STATED PROBLEM →
Copy out all the entries exactly.

TASK DATA →
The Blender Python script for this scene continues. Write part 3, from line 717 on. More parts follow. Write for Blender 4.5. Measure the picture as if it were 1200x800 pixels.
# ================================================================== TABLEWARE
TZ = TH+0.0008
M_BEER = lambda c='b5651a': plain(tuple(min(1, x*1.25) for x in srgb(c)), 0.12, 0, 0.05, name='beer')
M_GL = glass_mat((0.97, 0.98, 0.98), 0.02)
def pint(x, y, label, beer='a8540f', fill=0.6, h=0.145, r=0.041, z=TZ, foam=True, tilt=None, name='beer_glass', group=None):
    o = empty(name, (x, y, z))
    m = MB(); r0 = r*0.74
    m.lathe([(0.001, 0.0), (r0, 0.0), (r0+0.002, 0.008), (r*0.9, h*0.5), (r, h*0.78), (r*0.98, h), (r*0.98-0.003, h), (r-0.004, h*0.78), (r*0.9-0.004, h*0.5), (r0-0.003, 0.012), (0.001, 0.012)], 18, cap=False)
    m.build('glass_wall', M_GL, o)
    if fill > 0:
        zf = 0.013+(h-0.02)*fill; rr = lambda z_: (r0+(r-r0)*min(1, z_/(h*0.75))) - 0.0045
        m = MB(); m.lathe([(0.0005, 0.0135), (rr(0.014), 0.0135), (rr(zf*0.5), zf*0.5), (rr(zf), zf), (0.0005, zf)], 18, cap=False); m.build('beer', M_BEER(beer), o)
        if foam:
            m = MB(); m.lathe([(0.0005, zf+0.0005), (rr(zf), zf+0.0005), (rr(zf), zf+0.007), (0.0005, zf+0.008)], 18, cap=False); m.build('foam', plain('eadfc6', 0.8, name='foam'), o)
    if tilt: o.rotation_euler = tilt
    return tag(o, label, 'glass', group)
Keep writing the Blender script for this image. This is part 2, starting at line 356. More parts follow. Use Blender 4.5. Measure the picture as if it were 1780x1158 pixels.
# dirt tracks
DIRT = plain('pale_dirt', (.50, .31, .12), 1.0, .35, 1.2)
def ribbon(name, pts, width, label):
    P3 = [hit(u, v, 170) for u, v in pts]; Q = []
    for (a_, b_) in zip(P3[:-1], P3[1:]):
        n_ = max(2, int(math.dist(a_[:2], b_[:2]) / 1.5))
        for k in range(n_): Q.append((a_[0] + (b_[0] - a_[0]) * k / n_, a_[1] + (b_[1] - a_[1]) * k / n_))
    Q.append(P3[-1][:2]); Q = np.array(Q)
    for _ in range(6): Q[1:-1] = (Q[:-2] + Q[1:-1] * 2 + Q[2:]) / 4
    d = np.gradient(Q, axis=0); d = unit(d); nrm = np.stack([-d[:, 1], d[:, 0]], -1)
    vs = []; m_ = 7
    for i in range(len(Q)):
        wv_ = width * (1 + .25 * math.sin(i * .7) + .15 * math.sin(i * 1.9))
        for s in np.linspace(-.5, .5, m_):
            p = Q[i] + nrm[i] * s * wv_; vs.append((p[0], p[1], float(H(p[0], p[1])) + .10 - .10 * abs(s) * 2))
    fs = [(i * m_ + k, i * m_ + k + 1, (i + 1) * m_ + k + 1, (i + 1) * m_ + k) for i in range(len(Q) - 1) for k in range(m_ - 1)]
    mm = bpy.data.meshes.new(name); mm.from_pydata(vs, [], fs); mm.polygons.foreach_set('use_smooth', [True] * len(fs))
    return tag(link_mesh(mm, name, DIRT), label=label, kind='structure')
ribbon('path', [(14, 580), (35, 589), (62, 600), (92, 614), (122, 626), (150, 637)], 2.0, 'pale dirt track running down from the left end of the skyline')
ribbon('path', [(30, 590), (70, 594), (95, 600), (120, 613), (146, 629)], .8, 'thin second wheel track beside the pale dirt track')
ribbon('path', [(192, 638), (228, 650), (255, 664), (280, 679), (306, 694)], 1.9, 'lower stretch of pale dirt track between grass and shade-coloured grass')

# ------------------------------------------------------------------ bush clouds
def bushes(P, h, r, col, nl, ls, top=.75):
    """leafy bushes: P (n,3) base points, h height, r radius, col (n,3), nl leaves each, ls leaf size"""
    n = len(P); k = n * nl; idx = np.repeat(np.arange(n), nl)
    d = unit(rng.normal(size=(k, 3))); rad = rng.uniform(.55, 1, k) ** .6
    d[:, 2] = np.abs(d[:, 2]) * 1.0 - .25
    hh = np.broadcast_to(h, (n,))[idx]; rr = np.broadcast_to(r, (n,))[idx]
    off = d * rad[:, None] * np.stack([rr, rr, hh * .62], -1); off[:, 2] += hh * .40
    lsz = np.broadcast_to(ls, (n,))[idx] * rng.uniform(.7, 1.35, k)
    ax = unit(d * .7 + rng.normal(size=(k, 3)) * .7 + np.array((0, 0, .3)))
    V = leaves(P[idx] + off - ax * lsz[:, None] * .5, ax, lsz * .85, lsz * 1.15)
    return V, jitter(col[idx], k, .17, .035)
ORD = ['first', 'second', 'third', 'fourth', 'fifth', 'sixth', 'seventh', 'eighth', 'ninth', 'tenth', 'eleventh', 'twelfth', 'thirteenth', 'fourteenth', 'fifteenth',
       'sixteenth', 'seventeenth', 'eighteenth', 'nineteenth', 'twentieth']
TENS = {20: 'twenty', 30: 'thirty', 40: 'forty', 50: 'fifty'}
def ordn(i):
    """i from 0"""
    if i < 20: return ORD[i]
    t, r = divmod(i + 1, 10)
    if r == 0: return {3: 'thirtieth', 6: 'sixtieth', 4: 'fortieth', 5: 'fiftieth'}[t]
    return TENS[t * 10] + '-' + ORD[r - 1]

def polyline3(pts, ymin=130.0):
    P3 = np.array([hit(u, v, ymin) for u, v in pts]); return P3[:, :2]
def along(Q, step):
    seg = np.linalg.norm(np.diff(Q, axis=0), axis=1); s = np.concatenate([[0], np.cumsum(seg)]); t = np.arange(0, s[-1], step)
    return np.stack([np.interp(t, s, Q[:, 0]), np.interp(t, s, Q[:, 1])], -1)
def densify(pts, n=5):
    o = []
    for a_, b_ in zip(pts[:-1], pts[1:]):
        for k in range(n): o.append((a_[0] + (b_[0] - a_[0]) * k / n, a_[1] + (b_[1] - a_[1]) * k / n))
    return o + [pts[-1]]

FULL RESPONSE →
The Blender Python script for this scene continues. Write part 3, from line 717 on. More parts follow. Write for Blender 4.5. Measure the picture as if it were 1200x800 pixels.
# ================================================================== TABLEWARE
TZ = TH+0.0008
M_BEER = lambda c='b5651a': plain(tuple(min(1, x*1.25) for x in srgb(c)), 0.12, 0, 0.05, name='beer')
M_GL = glass_mat((0.97, 0.98, 0.98), 0.02)
def pint(x, y, label, beer='a8540f', fill=0.6, h=0.145, r=0.041, z=TZ, foam=True, tilt=None, name='beer_glass', group=None):
    o = empty(name, (x, y, z))
    m = MB(); r0 = r*0.74
    m.lathe([(0.001, 0.0), (r0, 0.0), (r0+0.002, 0.008), (r*0.9, h*0.5), (r, h*0.78), (r*0.98, h), (r*0.98-0.003, h), (r-0.004, h*0.78), (r*0.9-0.004, h*0.5), (r0-0.003, 0.012), (0.001, 0.012)], 18, cap=False)
    m.build('glass_wall', M_GL, o)
    if fill > 0:
        zf = 0.013+(h-0.02)*fill; rr = lambda z_: (r0+(r-r0)*min(1, z_/(h*0.75))) - 0.0045
        m = MB(); m.lathe([(0.0005, 0.0135), (rr(0.014), 0.0135), (rr(zf*0.5), zf*0.5), (rr(zf), zf), (0.0005, zf)], 18, cap=False); m.build('beer', M_BEER(beer), o)
        if foam:
            m = MB(); m.lathe([(0.0005, zf+0.0005), (rr(zf), zf+0.0005), (rr(zf), zf+0.007), (0.0005, zf+0.008)], 18, cap=False); m.build('foam', plain('eadfc6', 0.8, name='foam'), o)
    if tilt: o.rotation_euler = tilt
    return tag(o, label, 'glass', group)
Keep writing the Blender script for this image. This is part 2, starting at line 356. More parts follow. Use Blender 4.5. Measure the picture as if it were 1780x1158 pixels.
# dirt tracks
DIRT = plain('pale_dirt', (.50, .31, .12), 1.0, .35, 1.2)
def ribbon(name, pts, width, label):
    P3 = [hit(u, v, 170) for u, v in pts]; Q = []
    for (a_, b_) in zip(P3[:-1], P3[1:]):
        n_ = max(2, int(math.dist(a_[:2], b_[:2]) / 1.5))
        for k in range(n_): Q.append((a_[0] + (b_[0] - a_[0]) * k / n_, a_[1] + (b_[1] - a_[1]) * k / n_))
    Q.append(P3[-1][:2]); Q = np.array(Q)
    for _ in range(6): Q[1:-1] = (Q[:-2] + Q[1:-1] * 2 + Q[2:]) / 4
    d = np.gradient(Q, axis=0); d = unit(d); nrm = np.stack([-d[:, 1], d[:, 0]], -1)
    vs = []; m_ = 7
    for i in range(len(Q)):
        wv_ = width * (1 + .25 * math.sin(i * .7) + .15 * math.sin(i * 1.9))
        for s in np.linspace(-.5, .5, m_):
            p = Q[i] + nrm[i] * s * wv_; vs.append((p[0], p[1], float(H(p[0], p[1])) + .10 - .10 * abs(s) * 2))
    fs = [(i * m_ + k, i * m_ + k + 1, (i + 1) * m_ + k + 1, (i + 1) * m_ + k) for i in range(len(Q) - 1) for k in range(m_ - 1)]
    mm = bpy.data.meshes.new(name); mm.from_pydata(vs, [], fs); mm.polygons.foreach_set('use_smooth', [True] * len(fs))
    return tag(link_mesh(mm, name, DIRT), label=label, kind='structure')
ribbon('path', [(14, 580), (35, 589), (62, 600), (92, 614), (122, 626), (150, 637)], 2.0, 'pale dirt track running down from the left end of the skyline')
ribbon('path', [(30, 590), (70, 594), (95, 600), (120, 613), (146, 629)], .8, 'thin second wheel track beside the pale dirt track')
ribbon('path', [(192, 638), (228, 650), (255, 664), (280, 679), (306, 694)], 1.9, 'lower stretch of pale dirt track between grass and shade-coloured grass')

# ------------------------------------------------------------------ bush clouds
def bushes(P, h, r, col, nl, ls, top=.75):
    """leafy bushes: P (n,3) base points, h height, r radius, col (n,3), nl leaves each, ls leaf size"""
    n = len(P); k = n * nl; idx = np.repeat(np.arange(n), nl)
    d = unit(rng.normal(size=(k, 3))); rad = rng.uniform(.55, 1, k) ** .6
    d[:, 2] = np.abs(d[:, 2]) * 1.0 - .25
    hh = np.broadcast_to(h, (n,))[idx]; rr = np.broadcast_to(r, (n,))[idx]
    off = d * rad[:, None] * np.stack([rr, rr, hh * .62], -1); off[:, 2] += hh * .40
    lsz = np.broadcast_to(ls, (n,))[idx] * rng.uniform(.7, 1.35, k)
    ax = unit(d * .7 + rng.normal(size=(k, 3)) * .7 + np.array((0, 0, .3)))
    V = leaves(P[idx] + off - ax * lsz[:, None] * .5, ax, lsz * .85, lsz * 1.15)
    return V, jitter(col[idx], k, .17, .035)
ORD = ['first', 'second', 'third', 'fourth', 'fifth', 'sixth', 'seventh', 'eighth', 'ninth', 'tenth', 'eleventh', 'twelfth', 'thirteenth', 'fourteenth', 'fifteenth',
       'sixteenth', 'seventeenth', 'eighteenth', 'nineteenth', 'twentieth']
TENS = {20: 'twenty', 30: 'thirty', 40: 'forty', 50: 'fifty'}
def ordn(i):
    """i from 0"""
    if i < 20: return ORD[i]
    t, r = divmod(i + 1, 10)
    if r == 0: return {3: 'thirtieth', 6: 'sixtieth', 4: 'fortieth', 5: 'fiftieth'}[t]
    return TENS[t * 10] + '-' + ORD[r - 1]

def polyline3(pts, ymin=130.0):
    P3 = np.array([hit(u, v, ymin) for u, v in pts]); return P3[:, :2]
def along(Q, step):
    seg = np.linalg.norm(np.diff(Q, axis=0), axis=1); s = np.concatenate([[0], np.cumsum(seg)]); t = np.arange(0, s[-1], step)
    return np.stack([np.interp(t, s, Q[:, 0]), np.interp(t, s, Q[:, 1])], -1)
def densify(pts, n=5):
    o = []
    for a_, b_ in zip(pts[:-1], pts[1:]):
        for k in range(n): o.append((a_[0] + (b_[0] - a_[0]) * k / n, a_[1] + (b_[1] - a_[1]) * k / n))
    return o + [pts[-1]]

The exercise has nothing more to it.